The U.S. Supreme Court, on June 28, 2010, issued its decision in the constitutional lawsuit that challenged the PCAOB, affirming in part and reversing in part the judgment of the Court of Appeals in favor of the PCAOB. The case, Free Enterprise Fund vs. Public Company Accounting Oversight Board, was brought on behalf of a Nevada accounting firm, Beckstead & Watts, which challenged the constitutionality of the law after objecting to the PCAOB’s inspection findings. The Free Enterprise Fund, a group opposed to government regulation, has lost the case twice before, in district and appeals courts.
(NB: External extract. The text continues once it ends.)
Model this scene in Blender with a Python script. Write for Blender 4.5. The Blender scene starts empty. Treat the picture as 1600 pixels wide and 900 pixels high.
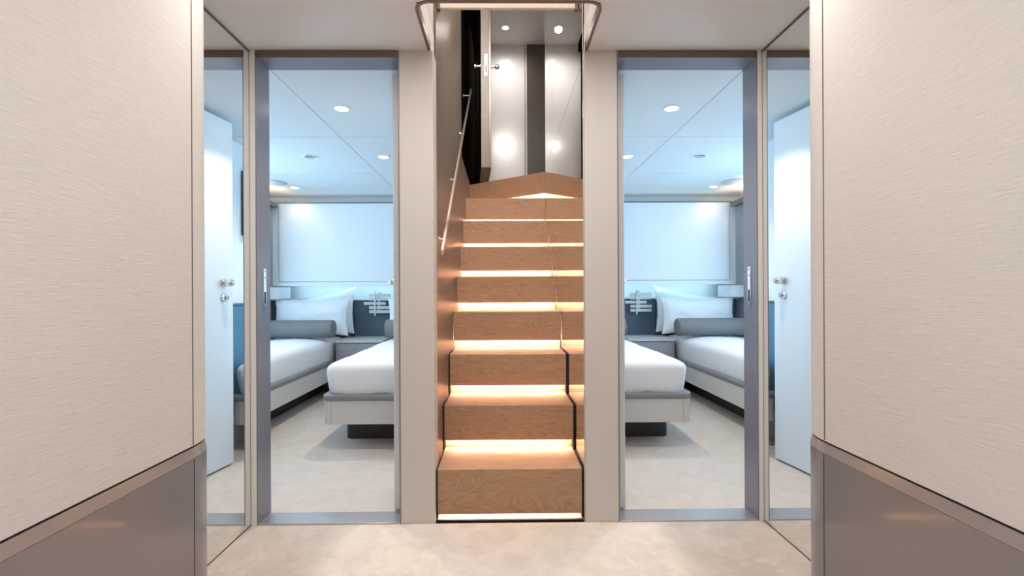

The PCAOB Web site (http://pcaobus.org/Pages/default.aspx) posted the following: “The Supreme Court held that the Sarbanes-Oxley Act’s provisions making PCAOB Board members removable by the Securities and Exchange Commission (SEC) only for good cause were inconsistent with the Constitution’s separation of powers. Because the Court severed these provisions from the Act, however, no legislation is necessary to bring the Board’s structure within constitutional requirements. The consequence of the Court’s decision is that PCAOB Board members will be removable by the SEC at will, rather than only for good cause. All other aspects of the SEC’s oversight, the structure of the PCAOB and its programs are otherwise unaffected by the Court’s decision. Accordingly, all PCAOB programs will continue to operate as usual, including registration, inspection, enforcement, and standard-setting activities.”